個人の多様性を認めつつ、組織で取り組む動機付け
個人の「オフィスから解放されたい」という利己的な欲求を認めつつ、「組織にとっても必要なもの」として捉えて、それを従業員に向けて打ち出して理解を浸透させ、一丸となって取り組む意義を見いださなければリモートワークという選択肢は成り立たないと考えています。

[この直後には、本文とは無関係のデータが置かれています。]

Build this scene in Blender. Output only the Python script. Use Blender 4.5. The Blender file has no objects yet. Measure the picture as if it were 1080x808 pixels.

組織は何のためにリモートワークを認めるのか? 働き方について課題感があって「オフィスに依存しないメリット」が組織にとっても明白であればリモートワークという選択肢の導入が現実味を帯びてきます。
リモートワークは平等に与えられた選択肢であるべき
オフィスワーカーもリモートワーカーと共に働く心構えが必要です。組織の全員がそのどちらにもなり得ることを自覚し、どちらも経験したことさえあれば、その心構えは十分に実現可能です。
全員が必ずしも完全なリモートワークにシフトする必要はありません。誰しもがライフステージの変化によって、リモートワークを必要とする瞬間は訪れます。そのときにリモートワークという選択肢を選べるということが重要であり、それを普段からカジュアルに行使することで全員がリモートワークとは何たるやを意識できるようになることこそが必要な体験になるのではないでしょうか。
オフィスに依存しないメリットは最後にやってくる
リモートワークとオフィスワークを行き来することで、組織やチームにとっての課題も明らかになってきます。はじめは皆が試行錯誤することになるとは思いますが、それによってリモートワークが働き方の選択肢として機能するようになれば、それは組織が新しい環境に順応できたと言えます。
洪水、大雪、災害、誰もがリモートワーカーになる可能性があります。オフィスに依存しないようにしておくメリットもあります。勤務地に依存しない採用が可能になるメリットもあります。
組織がリモートワークに順応できるようになれば、ようやっと組織にとっての「オフィスに依存しないというメリット」が享受できるようになります。導入の目的を明確に設定した上で、従業員のワークスタイルに多様性を認めるという、それなりのビジョンと段取りが必要な取り組みでしょう。
おわり
いつでもどこでも働けることはメリットですが、誰もがいつでもどこでも成果を出せるかは別問題です。組織、社会としては時間をかけてリモートワークを許容できるように移行していくことになるでしょう。十数年前なら一切考えられなかったことですが、IT技術の進歩と共にリモートワークの物理的な違和感は減っていきます。技術が進歩しても、人間側が旧態依然としていれば使いこなせないので、自分と身の回りの働き方は早めにアップデートしておくべきです。
とりあえずうちの会社におかれましては、自席に築城したがる族の力を削ぐためにフリーアドレス制を導入し、無駄に多い拠点間の移動を減らすためにビデオチャット用のブースでも配備したらいかがでしょうか。従業員を信頼するか否かとかクサいこと言わないから、まず合理的な所から始めましょうという提案。このへんの温度感を理解しているトップダウンかボトムアップがないと、建設的な話が進まないだろうなぁと思う次第です。